Friday, October 26, 2012

Rearview Mirror


 land of opportunity


Driving to the airport I heard an old favorite from the mid-seventies: Dust in the Wind. I’ve always liked that song; call it a guilty pleasure. But as most old favorites will, this song made me think about both where I was then and I where I am today. It also made me think about my daughter.

I was in Ann Arbor over the weekend for the U of M v. MSU football rivalry. I hung out and tailgated at the home of a friend’s college student son where we parked.  I was struck then by how absorbed a college life can become with the peripherals. Ah, those treacherous peripherals: Living away from home, burning the candle at both ends, drinking your brains out, boy friend, girl friend, party on. A dilemma: being of an age and in a place to have the most fun in your life vs. being of an age and in a place where you need to take full advantage of every academic opportunity. It’s not like I don’t remember. It’s what I do remember that gives me pause.

There is really no way for a college student to understand. And, like trying to inform your child of any area of life in which you have perspective and they’re just gaining experience, what you know usually just cannot be successfully instilled in a younger person’s head. What you know tends to be of interest but not of consequence. It just does't go in.

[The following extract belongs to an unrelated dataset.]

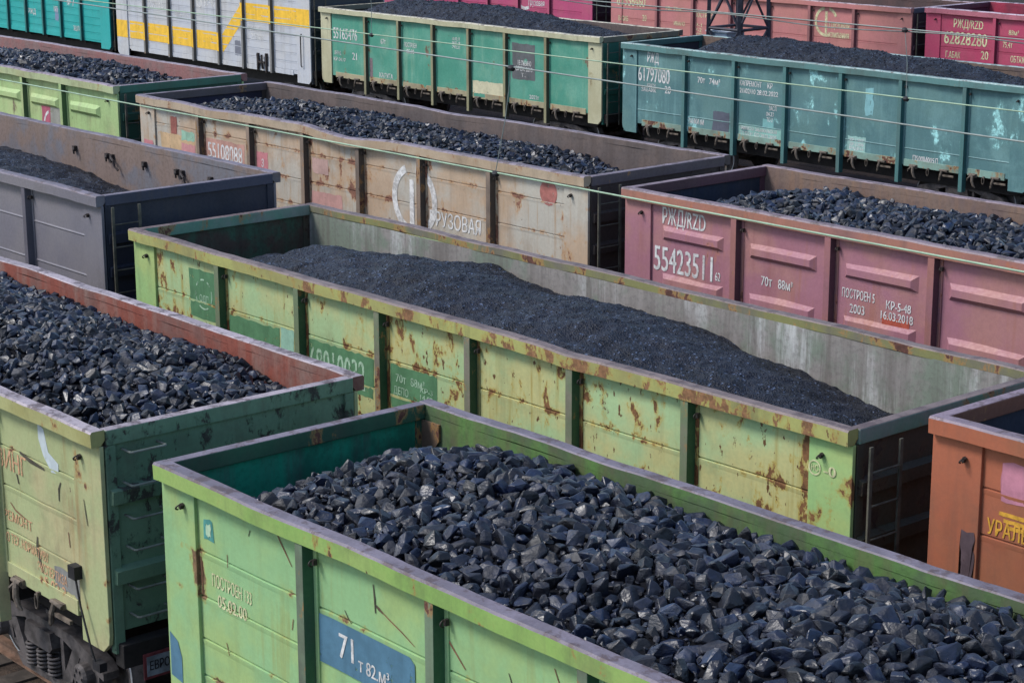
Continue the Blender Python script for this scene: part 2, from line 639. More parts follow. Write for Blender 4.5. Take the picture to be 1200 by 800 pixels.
# --- shared small meshes
def hook_mesh():
    mb = MB()
    mb.box(-.03, .03, -.03, .02, -.05, .05)
    pts = [(0, -.03-.055*math.sin(a), -.01+.055*math.cos(a)) for a in np.linspace(0.2, math.pi-.2, 8)]
    mb.tube(pts, .014, 6)
    return mb.mesh('tie_hook', [M['hook']])
HOOK = hook_mesh()

def latch_mesh(kind):
    mb = MB()
    if kind == 0:      # claw lock: bracket, bolt knuckles and a falling hook
        mb.box(-.16, .12, -.05, .02, -.02, .09)
        mb.tube([(-.15, -.06, .05), (.10, -.06, .05)], .035, 8)
        mb.tube([(-.03, -.07, .06), (.02, -.10, -.02), (.03, -.11, -.14), (.08, -.10, -.25), (.13, -.08, -.30)], [.035, .045, .045, .035, .015], 7)
        mb.tube([(-.06, -.07, .02), (-.15, -.10, -.06), (-.17, -.10, -.12)], [.03, .03, .015], 6)
    elif kind == 1:    # hinge lever
        mb.box(-.10, .20, -.05, .02, 0, .08)
        mb.tube([(-.10, -.06, .06), (.20, -.06, .04)], .03, 8)
        mb.tube([(.0, -.07, .05), (-.03, -.10, -.08), (-.06, -.10, -.22), (-.10, -.09, -.27)], [.035, .04, .035, .012], 7)
        mb.box(-.02, .46, -.09, -.05, -.11, -.06)
    else:              # hanging ring
        pts = []
        for a in np.linspace(0, 2*math.pi, 15)[:-1]:
            pts.append((.045*math.sin(a), -.06, -.07+.10*math.cos(a)))
        pts.append(pts[0])
        mb.tube(pts, .015, 6, cap=False)
        mb.box(-.025, .025, -.055, .02, .0, .05)
    me = mb.mesh('hatch_latch', [M['latch']])
    return me
LATCH = [latch_mesh(k) for k in range(3)]

def lathe(mb, prof, cy_axis, n=28, mi=0, cx=0, cz=0):
    """revolve (y, r) profile round the y axis through (cx, cz)"""
    vs, fs = [], []
    for y, r in prof:
        for k in range(n):
            a = 2*math.pi*k/n
            vs.append((cx+r*math.cos(a), y, cz+r*math.sin(a)))
    for i in range(len(prof)-1):
        for k in range(n):
            k2 = (k+1) % n
            fs.append((i*n+k, i*n+k2, (i+1)*n+k2, (i+1)*n+k))
    mb.add(vs, fs, mi)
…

And so it was the other morning: Listening to that old Kansas classic, I thought of how I spent my time in college. And, for me, it’s hard to think of that and not wonder what I could have done better. Could I have studied harder? Did I take advantage of every resource?  Of all the hours in those four years did I spend them well? I think I did okay. I know I’ve managed to land pretty well in life and it’s been a course, for better or for worse, I’ve navigated with little outside help. But, as the song says, we are only dust in the wind. We get only so many hours, so many days, so many weeks and years. And when it’s over, well, you can debate what happens next if you like but for my money, it’s over.

I think it must be a hallmark of advancing age that you start taking a backward glance now and then. You take inventory. You wonder if you’ve done enough, well enough-- can you still do more? And in that, I think of my daughter now as a successful third year student at a first tier university and I feel confident she’s well on her way. I can only hope when she’s my age she looks back confident and secure in the knowledge she did enough, well enough, and left nothing behind. Like me. Most days.